Altman travels the globe promoting Arduino, the open-source single-board microcontroller that is used in most of the carnival’s creations.

"We are lucky to express our creativity in different forms. This is a community where people share resources, and it is a place for them to explore and do what they love."

Creativity, and the ability to actually produce, is no longer the preserve of a few, according to one leading expert.

"Creation used to be the privilege of people with years of experience, relevant knowledge and a professional background," said Wang Lan, an associate professor of arts at Macao University of Science and Technology. " But now the general public can create something fantastic thanks to rapidly developing technology."

That view was echoed by Xiao Wenpeng who introduced Arduino to China and co-founded Beijing Maker Space.

"We have ideas and we are able turn them into reality, even products."

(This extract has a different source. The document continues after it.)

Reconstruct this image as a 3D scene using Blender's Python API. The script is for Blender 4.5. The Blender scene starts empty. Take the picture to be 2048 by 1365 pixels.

However, concerns have been expressed about a patent system that can protect the creative works.

"The current system of intellectual property rights has led to the monopoly of big corporations, and individuals are too weak to compete with them," said David Ben Kay, who runs Yuanfen Flow, a Beijing-based business incubator for technology, arts and design.

Kay said companies use patent law as a cudgel against competitors.

Nevertheless, Kay suggested the best way for makers to protect their own rights is to record the development process in detail.

"The range of intellectual property has been too narrow. A system that once encouraged creativity has fallen behind the needs of individual creativity."

There seems to be a consensus among the makers.

"It has prevented the flow of knowledge … and we makers, who create together, need a more flexible system," said Wang Shenglin, one of Xiao’s colleagues and the main organizer of the carnival.

"We often have to develop other people’s ideas. The whole process reflects collective wisdom. "

Xiao jokes that the country’s myriad knock-off cell phone manufacturers provide a good example.

"Many factories share the same design charts among themselves, but they won't share resources with us outsiders," Xiao said.

"The notion of 'some rights reserved' could be a possible way to solve our problem."

Xiao said the Creative Commons (CC) licensing system has become more and more popular among the makers.